Star-Bulletin Features

Friday, November 16, 2001

‘Will and Grace,’
shrilly paced

"All Over the Guy": Playing at 7:30 p.m. Sunday at Honolulu Academy of Arts Theatre, 900 S. Beretania St. Tickets $5 general; $3 for members. Call 532-8768

Review by Scott Vogel

The saga of Tom and Eli, as told with surgical precision by "All Over the Guy," is a cute romance of opposites that, while cloying in spots, is sustained by better than average indie acting and its screenwriter's gift for snappy dialogue.

As it happens, the screenplay of "All," which is playing one night only at the Honolulu Academy of Arts Sunday, was written by Dan Bucatinsky, AKA Eli, a neurotic gay man trapped in a "come here, go away" relationship with alcoholic Tom (Richard Ruccolo).

"We met on a blind date, which sucked," says Eli of their turbulent history. "Then we became friends and now we don't speak to each other. So it's a happy ending."

This elliptical sarcasm is typical of a film that sees the Lifetime Channel as "TV for women and gay men" and as the cable home of "Joan Van Ark in 'Not Without My Nosejob.'"

All the characters, especially a straight couple named Jackie and Brett (Sasha Alexander and Adam Goldberg), fire withering quips with apparent ease, tossing out ferocity and the rare compliment with equal brio.

Welcome to West Hollywood, a strange world where people reach for cellphones, answering machines and remotes as a way of dealing with psychological isolation.

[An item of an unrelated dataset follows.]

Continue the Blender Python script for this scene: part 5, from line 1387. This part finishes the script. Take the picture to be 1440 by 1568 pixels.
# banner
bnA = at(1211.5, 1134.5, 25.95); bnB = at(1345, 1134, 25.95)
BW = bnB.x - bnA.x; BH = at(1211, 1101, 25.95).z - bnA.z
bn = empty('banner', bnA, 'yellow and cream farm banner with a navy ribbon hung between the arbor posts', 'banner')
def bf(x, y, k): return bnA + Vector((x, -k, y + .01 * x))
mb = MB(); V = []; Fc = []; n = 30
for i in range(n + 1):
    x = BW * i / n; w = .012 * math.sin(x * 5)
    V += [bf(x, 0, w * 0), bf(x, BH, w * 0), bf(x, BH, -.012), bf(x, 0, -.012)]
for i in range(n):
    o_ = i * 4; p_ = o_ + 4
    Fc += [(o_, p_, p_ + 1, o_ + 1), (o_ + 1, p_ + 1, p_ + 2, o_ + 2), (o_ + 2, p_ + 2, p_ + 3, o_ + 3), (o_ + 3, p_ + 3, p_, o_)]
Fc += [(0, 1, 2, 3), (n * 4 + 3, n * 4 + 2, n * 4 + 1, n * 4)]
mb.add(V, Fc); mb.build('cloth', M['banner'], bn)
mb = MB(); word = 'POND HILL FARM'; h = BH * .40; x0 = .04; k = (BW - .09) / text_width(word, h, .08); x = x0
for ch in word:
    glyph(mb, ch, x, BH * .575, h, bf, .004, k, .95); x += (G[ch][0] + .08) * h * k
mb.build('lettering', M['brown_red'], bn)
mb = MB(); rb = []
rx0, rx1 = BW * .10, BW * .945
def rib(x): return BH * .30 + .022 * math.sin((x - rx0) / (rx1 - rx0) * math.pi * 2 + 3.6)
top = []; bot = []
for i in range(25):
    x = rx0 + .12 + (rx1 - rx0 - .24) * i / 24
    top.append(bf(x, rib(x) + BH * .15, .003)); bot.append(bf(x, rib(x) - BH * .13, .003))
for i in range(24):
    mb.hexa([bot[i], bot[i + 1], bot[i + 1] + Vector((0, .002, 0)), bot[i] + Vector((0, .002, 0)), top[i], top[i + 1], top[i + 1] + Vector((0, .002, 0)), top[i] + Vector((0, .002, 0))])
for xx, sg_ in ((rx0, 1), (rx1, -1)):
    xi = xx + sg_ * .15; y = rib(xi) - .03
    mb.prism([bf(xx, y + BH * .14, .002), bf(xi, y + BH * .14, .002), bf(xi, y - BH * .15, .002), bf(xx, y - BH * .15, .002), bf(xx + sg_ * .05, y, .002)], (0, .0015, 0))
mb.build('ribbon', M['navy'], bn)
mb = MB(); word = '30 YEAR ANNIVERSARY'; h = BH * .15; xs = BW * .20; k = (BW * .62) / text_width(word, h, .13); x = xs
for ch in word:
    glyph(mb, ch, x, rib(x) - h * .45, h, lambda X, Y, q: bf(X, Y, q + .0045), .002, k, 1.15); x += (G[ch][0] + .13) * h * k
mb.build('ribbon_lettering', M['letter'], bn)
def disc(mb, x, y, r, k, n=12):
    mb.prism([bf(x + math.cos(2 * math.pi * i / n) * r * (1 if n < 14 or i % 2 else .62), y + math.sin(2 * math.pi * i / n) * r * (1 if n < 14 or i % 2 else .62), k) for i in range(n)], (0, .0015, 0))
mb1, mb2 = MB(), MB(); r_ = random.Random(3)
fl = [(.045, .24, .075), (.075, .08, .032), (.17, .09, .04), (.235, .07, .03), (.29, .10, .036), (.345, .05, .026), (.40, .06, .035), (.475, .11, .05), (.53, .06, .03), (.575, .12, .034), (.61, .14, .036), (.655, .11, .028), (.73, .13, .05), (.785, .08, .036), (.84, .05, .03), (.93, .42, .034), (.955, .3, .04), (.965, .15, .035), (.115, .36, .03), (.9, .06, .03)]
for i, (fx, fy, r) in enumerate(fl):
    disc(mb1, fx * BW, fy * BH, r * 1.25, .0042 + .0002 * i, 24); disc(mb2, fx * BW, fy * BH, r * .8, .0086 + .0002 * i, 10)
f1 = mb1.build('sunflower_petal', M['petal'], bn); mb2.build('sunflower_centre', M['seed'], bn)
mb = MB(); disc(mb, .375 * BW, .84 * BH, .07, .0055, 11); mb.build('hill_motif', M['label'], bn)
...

It's satellites and circuitry that keep this round robin tournament going once Jackie and Brett hook up in the latter's place of business, a furniture store.

Conveniently, each possesses a gay best friend who is single and looking; hence comes about the aforementioned blind date and the codependent tug of war that follows.

Nicely outfitted with cameos by Lisa Kudrow, Doris Roberts, Christina Ricci and others, "All" does a better job with put-downs and witty barbs than with plot, and the story is alternately tiresome and mechanical.

Most of the few nuances come in the depiction of Jackie and Brett's relationship, and while Goldberg in particular deftly underplays things, the couple still manages to generate some quirky heat.

As in "Will and Grace," the similarly quirky NBC comedy to which "All" must inevitably be compared, it's the second bananas -- rather than Tom and Eli -- who capture our attention.